Key details include:

  • Initial validity: one to two years.
  • Renewals: up to five years total.
  • Permanent residence: after five years.
  • Citizenship: after five years, with A2 Portuguese proficiency.
  • Family members: can accompany or join later.
  • Tax: newcomer tax incentives and treaty relief may be available.
  • Caveat: Parliament is revising aspects of citizenship law, so timelines may shift.

Portugal also participates in the CPLP, which offers preferential mobility between Portuguese-speaking countries including Brazil, Angola, Mozambique, and Cape Verde.

Germany

Germany’s freelance residence permit has existed for decades and became a de facto digital nomad route as remote work became more common.

Unlike many purpose-built digital nomad visas, Germany’s freelance permit is a standard self-employment category that can renew indefinitely if the applicant maintains qualifying freelance activity.

Key details include:

  • No fixed legal income floor.
  • Practical income level: around €2,500 per month, supported by contracts, invoices, and bank statements.
  • Renewals: indefinite if activity remains qualifying.
  • Permanent residence: after about five years.
  • Citizenship: eight years, or six with an approved integration course.
  • Documentation: heavy.
  • Licensing: required for some liberal professions.
  • Tax: staying over 183 days or establishing a center of vital interests may create German tax residency with progressive rates.

Germany is presented as one of the most reliable long-term European structures because there is no two-year cap or forced exit.

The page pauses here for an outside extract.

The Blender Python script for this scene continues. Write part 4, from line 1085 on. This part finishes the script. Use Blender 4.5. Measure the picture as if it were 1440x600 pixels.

Why European routes matter

The transcript argues that European digital nomad and freelance routes are valuable because citizenship in an EU or EEA-linked country does not only provide access to one country.

Citizenship in a European Union country can grant the right to live, work, and establish businesses across all 27 EU member states, plus Iceland, Liechtenstein, and Norway, without separate permits or visas.

That means access to a settlement zone of more than 450 million people across 31 countries.

Main risks and decision criteria

The transcript presents these programs as settlement pipelines rather than simple remote work permits, but several caveats matter:

  • Some visas do not directly lead to settlement and require a later category change.
  • Some programs have high income thresholds.
  • Some routes require difficult language exams.
  • Some countries impose standard tax residency if the applicant spends enough time there.
  • Some programs offer lifestyle or tax benefits but weak or restrictive citizenship prospects.
  • Family inclusion varies by country.
  • Regional settlement rights may exist legally but require careful navigation in practice.

The practical choice depends on the applicant’s goal. Armenia and Ecuador are presented as faster or lower-barrier options. Portugal, Germany, Spain, Italy, Greece, and Latvia are positioned as European routes that may eventually unlock EU-wide settlement rights. Taiwan rewards professional credentials, while Indonesia requires more complex structuring.